The pact is the latest in China's drive to buy into Brazil's still lightly exploited but huge oil and gas reserves, and comes after Sinopec's 2010 purchase of 40% of Spanish oil major Repsol's Brazilian unit for $7.1 billion.
Under the deal, valued at $5.16 billion, Sinopec will gain 21,300 barrels of oil equivalent a day by 2015, a figure that will reach 112,500 barrels a day by 2024, Sinopec said in a statement.
The move follows a wave of foreign investments by Chinese oil majors as they seek to compete in scale with major Western oil companies and offset their domestic refining losses. Sinopec has said its refining business booked a loss of CNY35.8 billion (US$5.7 billion) in 2011 due to high crude oil prices, which it was unable to pass on to customers due to government caps on domestic fuel prices.
Galp said last November that Sinopec would inject $4.8 billion into its Brazilian subsidiary Petrogal Brasil and make a shareholder loan of about $390 million to the unit, valuing the deal at $5.19 billion.
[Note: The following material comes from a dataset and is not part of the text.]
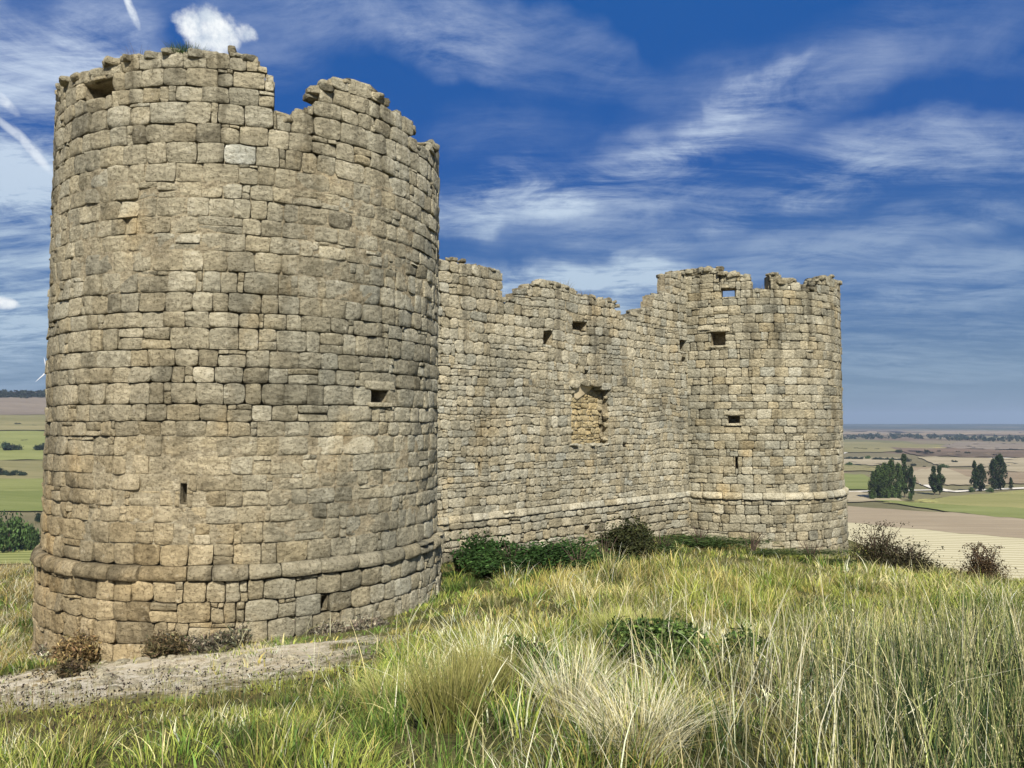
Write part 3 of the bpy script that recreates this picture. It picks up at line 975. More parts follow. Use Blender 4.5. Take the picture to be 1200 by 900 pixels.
    G4.add(Vb.reshape(-1, 3), np.stack([i * 20 + j, (i + 1) * 20 + j, (i + 1) * 20 + j + 1, i * 20 + j + 1], -1).reshape(-1, 4), 1, (.5, .9, 0), True)
    # rubble of the torn right jamb
    P, R_ = [], []
    for k in range(22):
        zz = r.uniform(b0, b1 - .1)
        dd = r.uniform(-.34, -.05)
        P.append(wal.P(a1 - abs(r.normal(0, .05)) - .0, zz, dd)); R_.append(r.uniform(.04, .09))
    rocks_geo(G4, np.array(P), np.array(R_), r, flat=.8, tone=(.45, .2), hue=1.0)
    # left jamb stones, thin
    P, R_ = [], []
    for k in range(7):
        P.append(wal.P(a0 + abs(r.normal(0, .03)), r.uniform(b0, b1), r.uniform(-.2, -.05))); R_.append(r.uniform(.05, .09))
    rocks_geo(G4, np.array(P), np.array(R_), r, flat=.8, tone=(.6, .12), hue=.6)
    # sill with rubble
    P = [wal.P(r.uniform(a0, a1), b0 + r.uniform(-.02, .04), r.uniform(-.3, .02)) for k in range(22)]
    rocks_geo(G4, np.array(P), r.uniform(.05, .11, 22), r, flat=.5, tone=(.82, .08), hue=.4)
    nich = G4.build('window_niche', [M_st_W, M_rec, stone_mat('ochre_niche_stone', 9.0, ochre=True)], o)
    nich['label'] = 'deep broken window niche with warm ochre masonry inside'
    # lintel stones over it: a shallow broken arch
    G5 = Geo()
    u = np.linspace(0, 1, 5)
    for k in range(4):
        x0, x1 = a0 - .12 + (a1 - a0 + .28) * k / 4, a0 - .12 + (a1 - a0 + .28) * (k + 1) / 4
        mid = (x0 + x1) / 2
        ark = .16 * (1 - ((mid - (a0 + a1) / 2) / ((a1 - a0) / 2)) ** 2)
        stl = np.array([[x0, x1, b1 - .02 + ark * .8, b1 + .26 + ark * .4 + r.uniform(-.03, .03)]])
        stone_geo(G5, wal, stl, gap=.02, depth=.35, bulge=.03, r=r, jit=.02, wob=0, tone=(.85, .08), round_=.2, rough=.02, lift=.02)
    G5.build('lintel', [M_st_W], o)
    # plastered vault patch under the lintel
    G6 = Geo()
    uu, vv = np.meshgrid(np.linspace(0, 1, 10), np.linspace(0, 1, 8), indexing='ij')
    aa = a0 + .02 + uu * (a1 - a0) * .62
    low = .50 * (1 - np.abs(uu - .35) * 1.1)
    bb = b1 + .16 - vv * low
    dd = -.03 - .20 * np.sqrt(np.clip(vv, 0, 1)) * (0.35 + .65 * uu) - .02
    G6.add(wal.P(aa, bb, dd - .02).reshape(-1, 3), np.array([(a * 8 + b, (a + 1) * 8 + b, (a + 1) * 8 + b + 1, a * 8 + b + 1) for a in range(9) for b in range(7)]), 0)
    po = G6.build('vault_plaster', [plain_mat('old_vault_plaster', (.50, .41, .26), .95, .2, 5)], o)
    sm = po.modifiers.new('thick', 'SOLIDIFY'); sm.thickness = .05
    return o
cw = build_wall()
# ------------------------------------------------------------------ leaves, trees and shrubs
M_leaf = tint_mat('leaf', .7, transl=.25)
M_grass = tint_mat('grass_blade', .65, transl=.15, spec=.2)
M_bark = plain_mat('grey_brown_bark', (.11, .085, .06), .95, .3, 6)
M_twig = plain_mat('dark_twig', (.075, .05, .038), .95, .3, 12)

def leaves(cent, size, r, tint, var=.22, flat=0.0, aspect=.6):
    """one small folded leaf face at each point"""
    N = len(cent)
    a = r.normal(size=(N, 3)); a /= np.linalg.norm(a, axis=1)[:, None]
    b = r.normal(size=(N, 3)); b -= (b * a).sum(1)[:, None] * a; b /= np.linalg.norm(b, axis=1)[:, None]
    if flat: a[:, 2] *= (1 - flat)
    sz = size * r.uniform(.6, 1.35, N)[:, None]
    c = np.asarray(cent)
    V = np.stack([c - a * sz, c + b * sz * aspect, c + a * sz, c - b * sz * aspect], 1)
    V += r.normal(0, .12, V.shape) * sz[:, None]
    t = np.asarray(tint, float)
    T = np.broadcast_to(t, (N, 3)) * np.exp(r.normal(0, var, N))[:, None] * (1 + r.normal(0, .06, (N, 3)))
    return V.reshape(-1, 3), np.arange(N * 4).reshape(-1, 4), np.clip(np.repeat(T, 4, 0), .004, .9)

def crown_points(n, r, blobs):
    """blobs: rows of (x, y, z, rx, ry, rz); points mostly near each blob's surface"""
    bl = np.array(blobs, float)
    w = (bl[:, 3] * bl[:, 4] * bl[:, 5]) ** .66
    k = r.choice(len(bl), n, p=w / w.sum())
    d = r.normal(size=(n, 3)); d /= np.linalg.norm(d, axis=1)[:, None]
    rad = r.random(n) ** .33
    rad = rad * (1 + r.normal(0, .10, n))
    return bl[k, :3] + d * rad[:, None] * bl[k, 3:], k

def poplar_mesh(seed, h=20.0, w=2.6, green=(.045, .075, .022), n=2600, gap=.1):
    """returns (crown object data, trunk data) for a columnar poplar of unit position"""
    r = np.random.default_rng(seed)
    blobs = []
    for k in range(46):
        z = h * (gap + (1 - gap) * r.random() ** .9)
        f = (z / h - gap) / (1 - gap)
        rad = w * (0.30 + .70 * min(1, f / .25)) * (1 - max(0, (f - .45) / .55) ** 1.6 * .86) * .5
        a = r.uniform(0, 6.28)
        q = rad * r.uniform(.2, .95)
        s = r.uniform(.35, .75) * w * .36
        blobs.append((q * math.cos(a), q * math.sin(a), z, s * .75, s * .75, s * r.uniform(1.3, 2.3)))
    P, k = crown_points(n, r, blobs)
    shade = np.exp(r.normal(0, .25, len(blobs)))[k]
    V, Q, T = leaves(P, h * .020, r, np.array(green)[None] * shade[:, None], .2)
    return V, Q, T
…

At the time, it said there would be a "possibility for both parties to pursue, jointly or separately, further expansion in that region."
Galp said its Brazilian assets at the end of 2010 included combined proven, probable and possible reserves of 554 million barrels oil equivalent. Its unit had contingent resources of 2.135 billion barrels of oil equivalent and risked prospective resources of 188 million BOE.
Although Sinopec produced 321.73 million barrels of crude oil in 2011, less than 6% of its output came from overseas projects, the company has said.